Oleh: Muhammad Abduh Negara
Khuntsa adalah orang yang memiliki dua alat kelamin sekaligus, yaitu alat kelamin laki-laki dan alat kelamin perempuan, atau tidak memiliki alat kelamin sama sekali.
Khuntsa tidak wajib shalat jum’at, mengikuti hukum yang berlaku bagi perempuan. Namun dalam hukum memakai pakaian sutra, khuntsa diharamkan memakainya, mengikuti hukum yang berlaku bagi laki-laki.
Mengapa pada dua kasus fiqih di atas, keadaan khuntsa dibedakan? Pada kasus pertama, disamakan dengan perempuan, sedangkan pada kasus kedua, disamakan dengan laki-laki.
Perbedaannya, pada kasus shalat jum’at, kaidah asalnya tidak wajib shalat jum’at bagi orang yang belum baligh, baik laki-laki maupun perempuan. Kemudian setelah baligh, ada keraguan pada khuntsa, apakah dia wajib shalat jum’at atau tidak. Karena ada keraguan semacam ini, maka dikembalikan pada kaidah asalnya, yaitu tidak wajib shalat jum’at.

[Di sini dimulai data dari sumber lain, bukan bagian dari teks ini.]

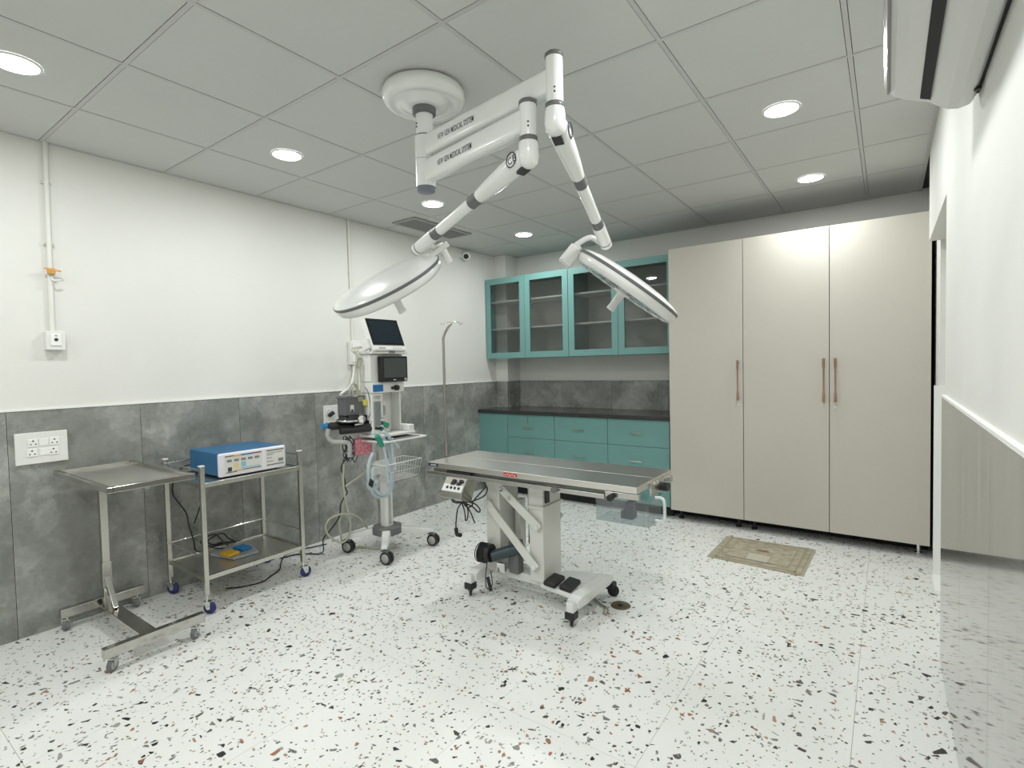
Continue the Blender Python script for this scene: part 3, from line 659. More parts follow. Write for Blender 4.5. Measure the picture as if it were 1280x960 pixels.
# mat
mt = thing('door_mat', 'beige patterned woven mat lying in front of the wardrobes', 'mat', (3.0, 4.02, 0))
a_, b_, c_, d_ = [V(q) for q in ((2.715, 4.285, 0), (3.285, 4.300, 0), (3.270, 3.735, 0), (2.705, 3.765, 0))]
up = V((0, 0, .007))
M().add([a_, b_, c_, d_, a_+up, b_+up, c_+up, d_+up], [(0, 1, 2, 3), (7, 6, 5, 4), (0, 4, 5, 1), (1, 5, 6, 2), (2, 6, 7, 3), (3, 7, 4, 0)]).build('pile', MAT, mt)
def mq(s, t_): return (d_.lerp(c_, s)).lerp(a_.lerp(b_, s), t_)+V((0, 0, .0085))
bd = M()
for (s0, t0, s1, t1) in ((.05, .05, .95, .07), (.05, .93, .95, .95), (.05, .05, .07, .95), (.93, .05, .95, .95), (.14, .16, .86, .175), (.14, .82, .86, .835), (.14, .16, .15, .83), (.85, .16, .86, .83)):
    bd.add([mq(s0, t0), mq(s1, t0), mq(s1, t1), mq(s0, t1)], [(0, 1, 2, 3)])
bd.build('border_pattern', mat('mat_brown', (.33, .29, .20), .95), mt)
bd = M().add([mq(.38, .15), mq(.62, .15), mq(.62, .42), mq(.38, .42)], [(0, 1, 2, 3)]); bd.build('centre_pattern', mat('mat_pale', (.52, .49, .39), .95), mt)
bd = M().add([mq(.42, .55), mq(.58, .55), mq(.56, .62), mq(.44, .62)], [(0, 1, 2, 3)]); bd.build('centre_motif', mat('mat_red', (.26, .15, .09), .95), mt)
fr = M()
for k in range(60):
    for s_, o_ in ((0, -1), (1, 1)):
        p_ = mq(s_, k/59); fr.bar(p_-V((0, 0, .005)), p_+V((o_*.022, random.uniform(-.004, .004), -.0065)), .004, .002)
fo = fr.build('fringe', mat('fringe_cream', (.50, .47, .36), .95), mt); fo['kind'] = 'stuff'

# ================================================================ WALL FITTINGS
def socket_plate(name, lab, y0, y1, z0, z1, dx, nx, nz, m=WHITE2, parts=True, gz=None):
    t = thing(name, lab, 'socket', (.012, (y0+y1)/2, (z0+z1)/2), 'wall sockets')
    x0 = DT if z1 < 1.25 else 0
    M().box(x0, x0+dx, y0, y1, z0, z1).build('plate', m, t, .003)
    return t, x0+dx
t, xf = socket_plate('wall_socket', 'large white four-socket panel on the grey tiles at far left', .700, .917, .915, 1.083, .014, 2, 2)
for i in range(2):
    for j in range(2):
        yc = .772+i*.088-(.006*(j == 0)); zc = 1.028-.052*(1-j)
        s_ = M().box(xf, xf+.004, yc-.021, yc+.021, zc-.021, zc+.021).build('socket', TRIMW, t, .002)
        for dy, dz, r_ in ((0, .010, .0042), (-.010, -.008, .0036), (.010, -.008, .0036)): M().cyl((xf+.0035, yc+dy, zc+dz), (xf+.0046, yc+dy, zc+dz), r_, n=10).build('pin_hole', INK, s_)
for j in range(2):
    zc = 1.028-.052*(1-j); M().box(xf, xf+.0035, .7965, .835, zc-.019, zc+.019).build('blank_switch', TRIMW, t, .0015)
t, xf = socket_plate('wall_socket', 'small square white socket box high on the wall under the valved conduit', .844, .926, 1.523, 1.625, .045, 1, 1)
s_ = M().box(xf, xf+.006, .862, .908, 1.545, 1.610).build('socket', TRIMW, t, .003)
M().cyl((xf+.005, .885, 1.578), (xf+.008, .885, 1.578), .009, n=14).build('pin_hole', INK, s_)
M().cyl((xf+.005, .885, 1.60), (xf+.008, .885, 1.60), .005, n=12).build('screw', GREYW, s_)
t, xf = socket_plate('wall_switch', 'tall white switch box on the wall behind the machine cables', 2.812, 2.940, 1.42, 1.62, .04, 1, 1)
M().box(xf, xf+.005, 2.83, 2.922, 1.53, 1.60).build('switch', TRIMW, t, .002); M().box(xf, xf+.005, 2.83, 2.922, 1.44, 1.51).build('socket', TRIMW, t, .002)
M().cyl((xf+.004, 2.90, 1.565), (xf+.012, 2.90, 1.565), .009, n=12).build('knob', DGREY, t)
t, xf = socket_plate('wall_socket', 'white socket plate on the grey tiles behind the grey flow box', 2.545, 2.70, .905, 1.09, .014, 1, 1)
for zc in (1.04, .96):
    s_ = M().box(xf, xf+.004, 2.565, 2.61, zc-.024, zc+.024).build('socket', TRIMW, t, .002)
    for dy, dz in ((0, .01), (-.01, -.008), (.01, -.008)): M().cyl((xf+.0035, 2.5875+dy, zc+dz), (xf+.0046, 2.5875+dy, zc+dz), .004, n=8).build('pin_hole', INK, s_)
M().obox((.045, 2.60, 1.02), (.014, 0, 0), (0, .022, .012), (0, -.006, .012)).build('plug', BLACK, t, .003)
# conduits
c1 = thing('wall_conduit', 'white conduit pipe with an orange brass valve running down the left wall', 'pipe', (0, .882, H), 'wall conduits')
M().cyl((.012, .890, H), (.012, .880, 1.626), .0125, n=14).build('pipe', PIPEW, c1)
for z in (2.43, 2.10): M().box(0, .02, .862, .905, z-.008, z+.008).build('clip', PIPEW, c1, .002); M().cyl((.02, .868, z), (.023, .868, z), .004, n=8).cyl((.02, .899, z), (.023, .899, z), .004, n=8).build('screw', GREYW, c1)
zv = 1.943
v_ = M().box(.02, .05, .868, .898, zv-.012, zv+.02).build('valve_body', BRASS, c1, .004)
M().bar((.045, .852, zv+.018), (.045, .922, zv+.008), .012, .008).build('valve_lever', mat('orange_lever', (.75, .35, .08), .4), v_)
M().tube(crv([(.03, .883, zv-.03), (.05, .89, zv-.045), (.05, .92, zv-.04)]), .005, 8).build('spout', PIPEW, v_)
c2 = thing('wall_conduit', 'thin white conduit running from the ceiling to the box behind the machine', 'pipe', (0, 2.853, H), 'wall conduits')
M().cyl((.010, 2.853, H), (.010, 2.858, 1.62), .010, n=12).build('pipe', PIPEW, c2)
for z in (2.2,): M().cyl((.010, 2.855, z-.012), (.010, 2.855, z+.012), .014, n=12).build('coupling', PIPEW, c2)
M().cyl((.014, 2.853, 1.42), (.014, 2.853, 1.2), .009, n=12).build('lower_pipe', PIPEW, c2)
# security camera
cm = thing('security_camera', 'small white round security camera on the left wall near the ceiling corner', 'camera', (0, 4.33, 2.57))
M().cyl((0, 4.32, 2.585), (.02, 4.32, 2.585), .042, n=24).build('mount', WHITE2, cm)
cdir = (V((2.2, 1.2, 1.0))-V((.06, 4.335, 2.56))).normalized(); cc = V((.055, 4.33, 2.562))
M().lathe(cc, cdir, [(0, -.04), (.026, -.037), (.043, -.02), (.048, 0), (.046, .018), (.038, .026), (.028, .024)], 28).build('housing', WHITE2, cm)
M().lathe(cc, cdir, [(.029, .023), (.022, .028), (0, .03)], 24).build('lens', BLACKG, cm)

# ================================================================ AIR CONDITIONER
ac = thing('air_conditioner', 'white split air conditioner on the right wall near the ceiling', 'air conditioner', (XW, 1.55, 2.14))
prof = [(3.926, 2.135), (3.912, 2.112), (3.885, 2.106), (3.860, 2.112), (3.838, 2.128), (3.822, 2.142), (3.815, 2.146), (3.800, 2.152), (3.760, 2.170), (3.735, 2.186), (3.722, 2.202), (3.716, 2.225), (3.712, 2.36), (3.722, 2.42), (3.75, 2.437), (3.926, 2.437)]
ya, yb = 1.13, 2.045
o = M().prism(prof, 1, ya, yb).build('body', mat('ac_white', (.66, .665, .65), .3), ac, .006)
M().prism([(3.8195, 2.139), (3.815, 2.1425), (3.800, 2.1485), (3.7955, 2.1505), (3.7955, 2.155), (3.82, 2.148)], 1, ya+.03, yb-.035).build('air_slot', DARK, ac)
M().prism([(3.7225, 2.198), (3.7145, 2.224), (3.7105, 2.235), (3.708, 2.224), (3.716, 2.198)], 1, ya+.002, yb-.004).build('silver_strip', mat('satin_grey_metal', (.35, .34, .34), .28, 1.), ac, .001)
M().prism([(3.929, 2.128), (3.9215, 2.128), (3.9215, 2.43), (3.929, 2.43)], 1, ya+.02, yb-.03).build('wall_joint_strip', DARK, ac)  # dark strip along the joint between unit and wall
M().box(3.91, 3.925, 1.93, 1.945, 2.108, 2.118).build('clip', BLACK, ac)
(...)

Selain itu, bagi khuntsa tersebut, dia tidak meninggalkan shalat sepenuhnya saat itu, tapi menggantinya dengan shalat zhuhur, sehingga hal tersebut tidak membuatnya meninggalkan kewajiban.
Sedangkan pada kasus memakai pakaian sutra, kaidah asalnya, pakaian sutra dibolehkan bagi perempuan, sebagai perhiasan yang mereka pakai di hadapan para suami. Sedangkan khuntsa tidak memiliki suami, karena itu tidak dibolehkan baginya memakai pakaian sutra.
Wallahu a’lam.
Rujukan: Ru’us Al-Masail Wa Tuhfah Thullab Al-Fadhail, karya Imam Yahya bin Syaraf An-Nawawi, Halaman 172-173, Penerbit Dar An-Nawadir, Damaskus, Suriah.